_GOAL:_ Below are records; please set down exactly the lines from the first through the one containing "scene.view_settings.exposure = 0.74".

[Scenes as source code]
---
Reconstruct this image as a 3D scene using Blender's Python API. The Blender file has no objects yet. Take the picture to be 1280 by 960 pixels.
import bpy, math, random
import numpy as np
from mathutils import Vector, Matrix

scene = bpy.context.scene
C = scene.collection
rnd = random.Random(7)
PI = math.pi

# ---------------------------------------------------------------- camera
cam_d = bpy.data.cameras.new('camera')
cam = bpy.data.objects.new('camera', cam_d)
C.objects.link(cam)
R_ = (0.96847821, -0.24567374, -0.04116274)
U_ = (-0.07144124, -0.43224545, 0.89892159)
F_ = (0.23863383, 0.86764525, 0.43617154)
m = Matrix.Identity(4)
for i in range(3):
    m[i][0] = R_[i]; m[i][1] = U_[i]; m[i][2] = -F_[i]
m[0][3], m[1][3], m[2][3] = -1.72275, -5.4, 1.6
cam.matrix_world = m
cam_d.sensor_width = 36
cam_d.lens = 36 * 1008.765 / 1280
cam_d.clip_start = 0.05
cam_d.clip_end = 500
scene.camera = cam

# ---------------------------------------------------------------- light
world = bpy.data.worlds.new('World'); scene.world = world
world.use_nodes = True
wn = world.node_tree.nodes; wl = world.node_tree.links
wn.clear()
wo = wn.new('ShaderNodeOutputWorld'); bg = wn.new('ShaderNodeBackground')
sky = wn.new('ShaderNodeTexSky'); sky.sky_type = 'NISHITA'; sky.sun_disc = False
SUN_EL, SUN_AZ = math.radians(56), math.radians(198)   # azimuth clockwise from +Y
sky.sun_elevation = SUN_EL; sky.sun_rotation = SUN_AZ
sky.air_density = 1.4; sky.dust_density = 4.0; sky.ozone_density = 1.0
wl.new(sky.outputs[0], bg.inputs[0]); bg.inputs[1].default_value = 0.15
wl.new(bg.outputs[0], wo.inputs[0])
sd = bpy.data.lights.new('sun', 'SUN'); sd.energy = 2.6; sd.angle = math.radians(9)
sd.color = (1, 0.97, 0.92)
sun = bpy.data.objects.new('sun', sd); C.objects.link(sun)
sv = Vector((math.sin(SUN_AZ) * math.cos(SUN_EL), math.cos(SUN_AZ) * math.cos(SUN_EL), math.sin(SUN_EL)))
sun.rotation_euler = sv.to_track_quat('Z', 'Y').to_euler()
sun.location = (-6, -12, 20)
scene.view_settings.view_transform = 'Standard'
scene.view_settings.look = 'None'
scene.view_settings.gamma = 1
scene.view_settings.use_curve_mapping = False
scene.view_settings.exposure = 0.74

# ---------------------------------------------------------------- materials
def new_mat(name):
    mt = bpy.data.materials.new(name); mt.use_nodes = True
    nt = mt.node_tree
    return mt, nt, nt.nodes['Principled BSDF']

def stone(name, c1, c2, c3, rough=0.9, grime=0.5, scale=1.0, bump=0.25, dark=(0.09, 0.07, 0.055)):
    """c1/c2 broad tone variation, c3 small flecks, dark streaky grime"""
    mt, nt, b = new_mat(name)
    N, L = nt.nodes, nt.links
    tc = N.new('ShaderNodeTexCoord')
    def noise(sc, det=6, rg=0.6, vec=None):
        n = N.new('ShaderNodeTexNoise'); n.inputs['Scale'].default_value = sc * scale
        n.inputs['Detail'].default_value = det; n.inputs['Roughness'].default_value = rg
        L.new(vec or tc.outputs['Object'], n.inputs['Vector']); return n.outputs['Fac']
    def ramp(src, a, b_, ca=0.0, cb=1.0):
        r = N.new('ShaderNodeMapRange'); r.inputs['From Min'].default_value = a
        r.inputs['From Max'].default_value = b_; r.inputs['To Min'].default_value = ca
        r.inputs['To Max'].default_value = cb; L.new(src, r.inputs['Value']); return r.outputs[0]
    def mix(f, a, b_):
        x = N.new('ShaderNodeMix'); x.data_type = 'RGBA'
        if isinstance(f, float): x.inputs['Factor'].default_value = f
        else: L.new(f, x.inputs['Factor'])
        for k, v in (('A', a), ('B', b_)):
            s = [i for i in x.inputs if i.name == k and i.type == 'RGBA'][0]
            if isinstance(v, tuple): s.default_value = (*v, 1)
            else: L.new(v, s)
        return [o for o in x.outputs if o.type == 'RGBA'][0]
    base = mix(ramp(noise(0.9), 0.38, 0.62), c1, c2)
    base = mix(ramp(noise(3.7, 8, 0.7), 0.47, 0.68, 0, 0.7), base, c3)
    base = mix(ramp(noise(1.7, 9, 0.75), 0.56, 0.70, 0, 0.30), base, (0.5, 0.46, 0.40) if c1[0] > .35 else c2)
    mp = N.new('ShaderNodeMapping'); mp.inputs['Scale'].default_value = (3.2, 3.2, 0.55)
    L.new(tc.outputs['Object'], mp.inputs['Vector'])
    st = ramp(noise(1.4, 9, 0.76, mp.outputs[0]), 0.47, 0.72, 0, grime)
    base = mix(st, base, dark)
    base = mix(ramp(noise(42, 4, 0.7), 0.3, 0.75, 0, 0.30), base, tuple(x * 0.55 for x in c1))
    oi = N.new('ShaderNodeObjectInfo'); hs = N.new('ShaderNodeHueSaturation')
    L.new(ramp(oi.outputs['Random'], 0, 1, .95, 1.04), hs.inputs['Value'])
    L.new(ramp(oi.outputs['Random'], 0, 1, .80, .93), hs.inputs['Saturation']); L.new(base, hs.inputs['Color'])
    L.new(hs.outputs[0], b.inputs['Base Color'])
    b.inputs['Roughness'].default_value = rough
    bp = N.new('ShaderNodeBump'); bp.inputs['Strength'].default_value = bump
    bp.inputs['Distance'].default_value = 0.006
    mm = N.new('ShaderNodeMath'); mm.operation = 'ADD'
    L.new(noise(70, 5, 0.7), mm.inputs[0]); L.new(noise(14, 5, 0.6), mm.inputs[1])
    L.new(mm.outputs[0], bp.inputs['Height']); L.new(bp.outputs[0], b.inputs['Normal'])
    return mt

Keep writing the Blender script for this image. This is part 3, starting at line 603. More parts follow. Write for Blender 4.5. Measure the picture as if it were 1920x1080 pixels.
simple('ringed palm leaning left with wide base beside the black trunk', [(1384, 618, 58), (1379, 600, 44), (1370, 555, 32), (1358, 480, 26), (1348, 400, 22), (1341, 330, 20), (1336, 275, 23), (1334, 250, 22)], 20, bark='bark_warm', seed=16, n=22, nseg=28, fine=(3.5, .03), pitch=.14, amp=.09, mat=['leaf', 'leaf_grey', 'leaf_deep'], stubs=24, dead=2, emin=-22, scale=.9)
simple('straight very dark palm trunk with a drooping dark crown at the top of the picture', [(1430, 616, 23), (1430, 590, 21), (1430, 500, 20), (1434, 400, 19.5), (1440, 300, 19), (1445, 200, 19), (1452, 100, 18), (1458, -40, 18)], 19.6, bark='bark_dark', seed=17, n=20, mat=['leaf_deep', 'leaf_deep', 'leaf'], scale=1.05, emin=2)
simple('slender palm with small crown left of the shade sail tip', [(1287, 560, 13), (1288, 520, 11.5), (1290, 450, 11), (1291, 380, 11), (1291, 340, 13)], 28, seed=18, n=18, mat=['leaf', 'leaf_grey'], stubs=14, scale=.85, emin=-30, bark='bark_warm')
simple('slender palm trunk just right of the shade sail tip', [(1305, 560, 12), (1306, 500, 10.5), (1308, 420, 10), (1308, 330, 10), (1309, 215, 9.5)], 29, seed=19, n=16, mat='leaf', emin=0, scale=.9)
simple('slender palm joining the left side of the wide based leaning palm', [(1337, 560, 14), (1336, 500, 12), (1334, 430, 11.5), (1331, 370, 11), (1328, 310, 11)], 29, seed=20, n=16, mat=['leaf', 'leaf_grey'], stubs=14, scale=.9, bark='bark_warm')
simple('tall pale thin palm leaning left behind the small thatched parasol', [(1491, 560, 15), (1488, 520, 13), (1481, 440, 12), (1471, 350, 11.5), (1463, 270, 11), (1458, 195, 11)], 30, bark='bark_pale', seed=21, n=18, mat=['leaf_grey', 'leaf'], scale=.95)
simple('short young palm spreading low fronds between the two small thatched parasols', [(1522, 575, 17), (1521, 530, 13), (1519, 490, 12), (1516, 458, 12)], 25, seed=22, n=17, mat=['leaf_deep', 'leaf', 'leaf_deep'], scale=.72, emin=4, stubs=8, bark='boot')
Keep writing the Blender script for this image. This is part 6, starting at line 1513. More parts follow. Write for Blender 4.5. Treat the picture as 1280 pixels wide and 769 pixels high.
---
_THE ANSWER:_
Reconstruct this image as a 3D scene using Blender's Python API. The Blender file has no objects yet. Take the picture to be 1280 by 960 pixels.
import bpy, math, random
import numpy as np
from mathutils import Vector, Matrix

scene = bpy.context.scene
C = scene.collection
rnd = random.Random(7)
PI = math.pi

# ---------------------------------------------------------------- camera
cam_d = bpy.data.cameras.new('camera')
cam = bpy.data.objects.new('camera', cam_d)
C.objects.link(cam)
R_ = (0.96847821, -0.24567374, -0.04116274)
U_ = (-0.07144124, -0.43224545, 0.89892159)
F_ = (0.23863383, 0.86764525, 0.43617154)
m = Matrix.Identity(4)
for i in range(3):
    m[i][0] = R_[i]; m[i][1] = U_[i]; m[i][2] = -F_[i]
m[0][3], m[1][3], m[2][3] = -1.72275, -5.4, 1.6
cam.matrix_world = m
cam_d.sensor_width = 36
cam_d.lens = 36 * 1008.765 / 1280
cam_d.clip_start = 0.05
cam_d.clip_end = 500
scene.camera = cam

# ---------------------------------------------------------------- light
world = bpy.data.worlds.new('World'); scene.world = world
world.use_nodes = True
wn = world.node_tree.nodes; wl = world.node_tree.links
wn.clear()
wo = wn.new('ShaderNodeOutputWorld'); bg = wn.new('ShaderNodeBackground')
sky = wn.new('ShaderNodeTexSky'); sky.sky_type = 'NISHITA'; sky.sun_disc = False
SUN_EL, SUN_AZ = math.radians(56), math.radians(198)   # azimuth clockwise from +Y
sky.sun_elevation = SUN_EL; sky.sun_rotation = SUN_AZ
sky.air_density = 1.4; sky.dust_density = 4.0; sky.ozone_density = 1.0
wl.new(sky.outputs[0], bg.inputs[0]); bg.inputs[1].default_value = 0.15
wl.new(bg.outputs[0], wo.inputs[0])
sd = bpy.data.lights.new('sun', 'SUN'); sd.energy = 2.6; sd.angle = math.radians(9)
sd.color = (1, 0.97, 0.92)
sun = bpy.data.objects.new('sun', sd); C.objects.link(sun)
sv = Vector((math.sin(SUN_AZ) * math.cos(SUN_EL), math.cos(SUN_AZ) * math.cos(SUN_EL), math.sin(SUN_EL)))
sun.rotation_euler = sv.to_track_quat('Z', 'Y').to_euler()
sun.location = (-6, -12, 20)
scene.view_settings.view_transform = 'Standard'
scene.view_settings.look = 'None'
scene.view_settings.gamma = 1
scene.view_settings.use_curve_mapping = False
scene.view_settings.exposure = 0.74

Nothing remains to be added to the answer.